Devant la mosquée Bilal de Roubaix, le 9 novembre 2019, veille de la marche organisée à Paris contre la stigmatisation des Français de confession musulmane. (Aimée Thirion/Libération)
publié le 16 février 2025 à 14h29

La religion musulmane est-elle soluble dans la République ? La question hante la France depuis une trentaine d’années. Instrumentalisée par l’extrême droite, portée à incandescence par la vague meurtrière des attentats islamistes, elle est devenue centrale dans le débat politique. Politiste et directeur de recherches au CNRS, Franck Frégosi observe attentivement les politiques centrées sur les questions musulmanes des gouvernements successifs depuis une trentaine d’années. Bien que laïque, l’Etat, en fait, n’en finit pas de se mêler de religion. Dans Gouverner l’islam en France, paru aux éditions du Seuil, le chercheur décrit et analyse ce processus et ses évolutions. Malgré son titre un poil rébarbatif l’ouvrage met en lumière, de façon précise, les enjeux et les réseaux actuellement à l’œuvre.

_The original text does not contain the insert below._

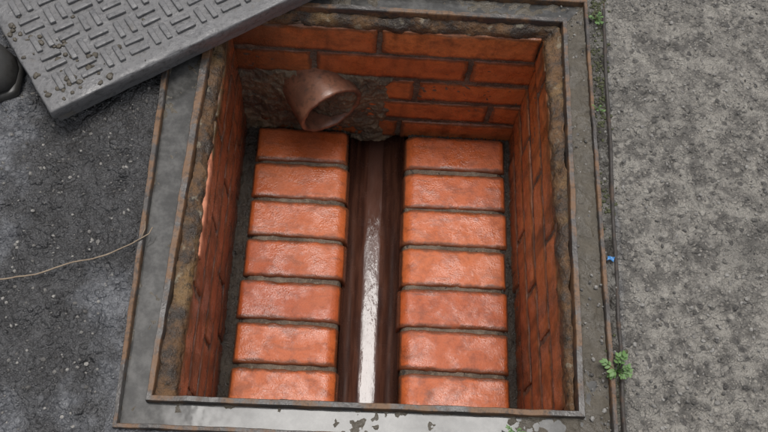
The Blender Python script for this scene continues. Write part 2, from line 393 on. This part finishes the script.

Pourquoi l’Etat laïque, comme vous le décrivez dans votre livre, se mêle-t-il autant des affaires de l’islam de France ?

Parce que les organisations musulmanes, dans la longue durée, n’ont pas été en mesure d’accoucher ensemble d’un schéma d’organisation général. Elles avaient toutes des ambitions et des agendas distincts, mais quand il s’est agi de mutualiser les compétences, elles n’ont pas été capables d’y parvenir. Chacune tirait dans le sens de ses intérêts propres sans avoir pris conscience de l’importance d’avancer unis pour l’intérêt des fidèles.